[Scene modeling code data]
-- Begin --

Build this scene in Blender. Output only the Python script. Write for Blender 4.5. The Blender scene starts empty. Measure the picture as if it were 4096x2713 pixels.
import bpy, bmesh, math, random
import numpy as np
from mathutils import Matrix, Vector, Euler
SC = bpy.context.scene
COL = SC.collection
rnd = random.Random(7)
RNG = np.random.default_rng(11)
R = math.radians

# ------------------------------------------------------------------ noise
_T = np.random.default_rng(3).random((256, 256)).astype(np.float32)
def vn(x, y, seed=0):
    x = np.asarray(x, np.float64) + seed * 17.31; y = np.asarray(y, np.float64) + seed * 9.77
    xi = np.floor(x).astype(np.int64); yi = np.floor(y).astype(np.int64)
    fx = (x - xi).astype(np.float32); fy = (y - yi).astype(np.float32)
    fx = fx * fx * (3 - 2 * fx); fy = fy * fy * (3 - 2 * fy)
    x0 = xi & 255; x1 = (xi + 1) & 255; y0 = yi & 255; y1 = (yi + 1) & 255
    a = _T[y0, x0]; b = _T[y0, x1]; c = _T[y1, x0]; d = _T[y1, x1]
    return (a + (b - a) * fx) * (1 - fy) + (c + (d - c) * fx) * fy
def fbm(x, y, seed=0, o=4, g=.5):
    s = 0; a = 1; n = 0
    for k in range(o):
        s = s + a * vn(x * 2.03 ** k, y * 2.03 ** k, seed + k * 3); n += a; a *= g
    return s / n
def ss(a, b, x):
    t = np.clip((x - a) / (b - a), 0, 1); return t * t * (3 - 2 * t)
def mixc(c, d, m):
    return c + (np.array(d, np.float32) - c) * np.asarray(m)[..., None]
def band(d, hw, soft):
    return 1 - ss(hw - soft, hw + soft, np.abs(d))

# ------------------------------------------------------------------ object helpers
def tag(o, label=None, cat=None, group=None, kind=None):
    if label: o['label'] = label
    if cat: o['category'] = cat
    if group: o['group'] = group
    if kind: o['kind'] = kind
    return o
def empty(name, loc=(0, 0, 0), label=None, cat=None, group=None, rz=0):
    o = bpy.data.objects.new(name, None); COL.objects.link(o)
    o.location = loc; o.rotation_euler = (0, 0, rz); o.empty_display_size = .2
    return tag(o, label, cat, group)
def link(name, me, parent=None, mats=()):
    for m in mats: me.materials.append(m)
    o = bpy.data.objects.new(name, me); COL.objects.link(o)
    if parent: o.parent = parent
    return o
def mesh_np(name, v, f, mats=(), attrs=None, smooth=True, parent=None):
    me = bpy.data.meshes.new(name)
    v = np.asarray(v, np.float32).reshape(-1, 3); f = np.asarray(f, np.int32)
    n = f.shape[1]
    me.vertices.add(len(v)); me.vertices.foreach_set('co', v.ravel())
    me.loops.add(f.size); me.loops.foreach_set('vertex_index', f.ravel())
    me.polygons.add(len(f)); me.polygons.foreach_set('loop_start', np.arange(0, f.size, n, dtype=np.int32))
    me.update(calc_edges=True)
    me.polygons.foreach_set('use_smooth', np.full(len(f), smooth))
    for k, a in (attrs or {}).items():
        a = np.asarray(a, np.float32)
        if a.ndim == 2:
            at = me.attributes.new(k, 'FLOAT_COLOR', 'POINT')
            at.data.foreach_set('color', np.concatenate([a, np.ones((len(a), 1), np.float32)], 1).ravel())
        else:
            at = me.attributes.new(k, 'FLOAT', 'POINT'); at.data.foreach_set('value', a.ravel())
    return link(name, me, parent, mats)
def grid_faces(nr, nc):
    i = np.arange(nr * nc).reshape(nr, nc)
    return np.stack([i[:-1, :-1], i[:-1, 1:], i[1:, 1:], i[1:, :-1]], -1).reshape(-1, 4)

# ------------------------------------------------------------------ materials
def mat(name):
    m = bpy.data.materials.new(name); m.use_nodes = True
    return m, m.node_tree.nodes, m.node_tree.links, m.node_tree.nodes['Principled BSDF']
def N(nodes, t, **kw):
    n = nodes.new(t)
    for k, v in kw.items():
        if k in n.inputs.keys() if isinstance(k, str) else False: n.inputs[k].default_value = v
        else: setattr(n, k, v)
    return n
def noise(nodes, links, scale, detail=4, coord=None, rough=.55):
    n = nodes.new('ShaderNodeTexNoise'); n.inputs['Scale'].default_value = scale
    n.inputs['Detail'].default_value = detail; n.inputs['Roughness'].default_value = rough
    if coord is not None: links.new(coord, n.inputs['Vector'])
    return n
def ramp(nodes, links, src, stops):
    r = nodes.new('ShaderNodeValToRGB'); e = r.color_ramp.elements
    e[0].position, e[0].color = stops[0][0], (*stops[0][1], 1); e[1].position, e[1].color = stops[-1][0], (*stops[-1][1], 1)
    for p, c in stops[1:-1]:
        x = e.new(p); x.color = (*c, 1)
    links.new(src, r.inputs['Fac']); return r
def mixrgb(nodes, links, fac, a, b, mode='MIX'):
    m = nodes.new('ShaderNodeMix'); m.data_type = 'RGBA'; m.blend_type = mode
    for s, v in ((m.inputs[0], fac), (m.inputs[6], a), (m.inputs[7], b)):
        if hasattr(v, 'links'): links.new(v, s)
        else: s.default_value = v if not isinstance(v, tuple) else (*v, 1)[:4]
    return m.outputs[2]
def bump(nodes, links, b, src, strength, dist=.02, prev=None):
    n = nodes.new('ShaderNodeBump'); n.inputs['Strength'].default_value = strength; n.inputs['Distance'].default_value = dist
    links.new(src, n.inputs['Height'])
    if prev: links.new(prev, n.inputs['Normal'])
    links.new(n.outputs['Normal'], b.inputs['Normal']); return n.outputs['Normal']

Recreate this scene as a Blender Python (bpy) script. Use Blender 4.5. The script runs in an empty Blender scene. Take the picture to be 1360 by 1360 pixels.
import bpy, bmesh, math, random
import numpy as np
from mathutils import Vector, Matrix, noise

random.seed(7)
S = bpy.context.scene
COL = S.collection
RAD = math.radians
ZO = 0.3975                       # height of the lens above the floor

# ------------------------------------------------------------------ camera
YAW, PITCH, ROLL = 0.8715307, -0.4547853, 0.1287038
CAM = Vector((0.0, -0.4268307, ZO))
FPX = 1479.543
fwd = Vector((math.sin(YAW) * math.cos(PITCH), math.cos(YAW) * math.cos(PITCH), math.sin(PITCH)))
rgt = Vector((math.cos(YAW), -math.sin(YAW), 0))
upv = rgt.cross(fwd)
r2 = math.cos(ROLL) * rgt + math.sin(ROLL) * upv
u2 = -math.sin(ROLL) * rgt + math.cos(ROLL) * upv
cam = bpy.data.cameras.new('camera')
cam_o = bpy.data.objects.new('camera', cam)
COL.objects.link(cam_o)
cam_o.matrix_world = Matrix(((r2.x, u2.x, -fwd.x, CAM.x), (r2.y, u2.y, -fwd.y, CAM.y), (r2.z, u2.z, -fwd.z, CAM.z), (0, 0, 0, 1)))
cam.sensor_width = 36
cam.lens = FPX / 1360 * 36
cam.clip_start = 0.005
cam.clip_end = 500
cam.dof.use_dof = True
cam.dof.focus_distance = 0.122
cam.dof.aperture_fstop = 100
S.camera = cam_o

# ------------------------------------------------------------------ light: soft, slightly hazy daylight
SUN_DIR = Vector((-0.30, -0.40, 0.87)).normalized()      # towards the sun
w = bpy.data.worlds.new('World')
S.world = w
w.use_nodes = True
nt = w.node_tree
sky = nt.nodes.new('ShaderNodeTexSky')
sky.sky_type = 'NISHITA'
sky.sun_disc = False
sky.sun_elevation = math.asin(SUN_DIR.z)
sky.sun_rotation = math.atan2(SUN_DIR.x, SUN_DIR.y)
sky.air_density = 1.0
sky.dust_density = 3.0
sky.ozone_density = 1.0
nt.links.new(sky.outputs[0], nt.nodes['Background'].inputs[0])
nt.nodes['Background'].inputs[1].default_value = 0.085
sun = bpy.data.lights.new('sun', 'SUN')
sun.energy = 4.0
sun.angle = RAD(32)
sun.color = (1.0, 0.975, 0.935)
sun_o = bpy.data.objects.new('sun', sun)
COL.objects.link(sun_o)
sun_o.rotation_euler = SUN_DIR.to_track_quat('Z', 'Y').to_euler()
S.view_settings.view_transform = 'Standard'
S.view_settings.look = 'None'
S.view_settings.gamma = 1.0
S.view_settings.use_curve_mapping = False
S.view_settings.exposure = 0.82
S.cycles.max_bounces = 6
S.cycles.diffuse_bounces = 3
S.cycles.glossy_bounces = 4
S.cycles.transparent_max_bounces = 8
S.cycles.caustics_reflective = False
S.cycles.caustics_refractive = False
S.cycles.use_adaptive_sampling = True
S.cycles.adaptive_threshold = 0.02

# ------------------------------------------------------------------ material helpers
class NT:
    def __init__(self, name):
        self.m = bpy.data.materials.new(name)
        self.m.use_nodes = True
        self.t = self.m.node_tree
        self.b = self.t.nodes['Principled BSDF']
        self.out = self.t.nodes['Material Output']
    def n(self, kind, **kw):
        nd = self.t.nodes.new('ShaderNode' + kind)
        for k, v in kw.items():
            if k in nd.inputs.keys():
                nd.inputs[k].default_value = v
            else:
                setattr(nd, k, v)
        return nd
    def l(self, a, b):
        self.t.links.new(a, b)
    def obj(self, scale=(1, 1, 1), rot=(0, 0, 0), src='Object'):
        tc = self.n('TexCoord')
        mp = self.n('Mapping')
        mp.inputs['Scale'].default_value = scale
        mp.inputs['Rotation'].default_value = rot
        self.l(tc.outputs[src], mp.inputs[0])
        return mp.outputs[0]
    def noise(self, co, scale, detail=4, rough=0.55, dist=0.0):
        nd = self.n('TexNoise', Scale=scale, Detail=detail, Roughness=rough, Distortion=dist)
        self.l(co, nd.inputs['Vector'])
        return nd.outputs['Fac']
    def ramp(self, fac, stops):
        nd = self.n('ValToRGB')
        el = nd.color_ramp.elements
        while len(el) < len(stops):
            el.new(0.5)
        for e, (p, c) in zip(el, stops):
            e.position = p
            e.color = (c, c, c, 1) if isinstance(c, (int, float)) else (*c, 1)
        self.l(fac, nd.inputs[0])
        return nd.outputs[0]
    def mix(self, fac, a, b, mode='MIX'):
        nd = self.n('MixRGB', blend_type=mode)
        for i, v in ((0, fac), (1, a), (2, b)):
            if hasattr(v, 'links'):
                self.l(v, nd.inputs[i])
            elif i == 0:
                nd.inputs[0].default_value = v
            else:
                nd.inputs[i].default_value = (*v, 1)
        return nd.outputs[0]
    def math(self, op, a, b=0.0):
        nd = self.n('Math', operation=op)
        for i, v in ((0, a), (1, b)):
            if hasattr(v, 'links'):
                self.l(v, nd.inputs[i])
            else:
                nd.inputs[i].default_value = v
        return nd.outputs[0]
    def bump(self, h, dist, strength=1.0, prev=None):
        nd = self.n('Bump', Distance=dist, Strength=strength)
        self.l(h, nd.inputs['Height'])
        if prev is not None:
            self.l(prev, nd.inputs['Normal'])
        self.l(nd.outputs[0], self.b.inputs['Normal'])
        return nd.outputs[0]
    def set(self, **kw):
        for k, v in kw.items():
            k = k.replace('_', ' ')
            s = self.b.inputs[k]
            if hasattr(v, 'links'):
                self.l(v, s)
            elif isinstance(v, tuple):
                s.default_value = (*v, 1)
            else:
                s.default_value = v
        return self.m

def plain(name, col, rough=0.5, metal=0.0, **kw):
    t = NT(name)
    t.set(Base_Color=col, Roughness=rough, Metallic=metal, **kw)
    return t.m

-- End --

__BRIEF__. Transcribe only the lines from the beginning of the entries to the line with "R = math.radians", inclusive, exactly as written.

__COMPLETE OUTPUT__.
Build this scene in Blender. Output only the Python script. Write for Blender 4.5. The Blender scene starts empty. Measure the picture as if it were 4096x2713 pixels.
import bpy, bmesh, math, random
import numpy as np
from mathutils import Matrix, Vector, Euler
SC = bpy.context.scene
COL = SC.collection
rnd = random.Random(7)
RNG = np.random.default_rng(11)
R = math.radians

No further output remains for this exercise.